Lamentavelmente, a conclusão que se extrai é que o Ministério Público prefere atuar de maneira deficiente, incompleta, submetendo a população ao risco de não ver defendidas prerrogativas constitucionais da mais alta envergadura, a aliar-se à Defensoria Pública (e aos demais co-legitimados), numa inequívoca situação de prepotência e arbitrariedade (como se a garantia de acesso à justiça fosse optativa e pudesse ficar à mercê dos caprichos desta ou daquela instituição incumbida de defender a sociedade).
De bom alvitre ressaltar, por derradeiro, que o próprio artigo 127 da Constituição Federal limita a atuação do Ministério Público, em dispor que "O Ministério Público é instituição permanente, essencial à função jurisdicional do Estado, incumbindo-lhe a defesa da ordem jurídica, do regime democrático e dos interesses sociais e individuais indisponíveis." E tal limitação, evidentemente, é reconhecida pelos tribunais, que afastam a pretensão ministerial quando esta se revela destoante da finalidade constitucional. Vejamos alguns exemplos:
"AÇÃO CIVIL PÚBLICA – ILEGITIMIDADE DO MINISTÉRIO PÚBLICO – INADEQUAÇÃO DA VIA ELEITA – DEFESA DE INTERESSES DISPONÍVEIS E DIVISÍVEIS. (...) O pressuposto de nulificação do TARE diz respeito à pretensão tributária, o que é vedado ao Ministério Público objetivar por meio da ação civil pública. Interesses de contribuintes não se confunde com o de consumidores." [37]
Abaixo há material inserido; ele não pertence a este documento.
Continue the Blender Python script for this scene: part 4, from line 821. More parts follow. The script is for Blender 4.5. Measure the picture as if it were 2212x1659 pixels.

"AÇÃO CIVIL PÚBLICA - PRESTAÇÃO DE SERVIÇOS EDUCACIONAIS - CDC - DIREITO INDIVIDUAL HOMOGÊNEO DISPONÍVEL - ILEGITIMIDADE DO MINISTÉRIO PÚBLICO. Ao Ministério Público incumbe a defesa de interesses difusos ou coletivos e dos interesses individuais homogêneos disponíveis, não tendo, contudo, legitimidade para defesa dos direitos puramente individuais disponíveis, consoante emerge do art. 127 da Constituição da República." [38]
Ao final, sublinhamos que não é a permanência da Defensoria Pública no rol dos legitimados para propor ação civil pública que impede, pois, o Ministério Público de exercer, "plenamente", as suas atividades. É o Texto Consitucional e a insuficiência logística do MP que cuidam de fornecer balizas para a atuação ministerial.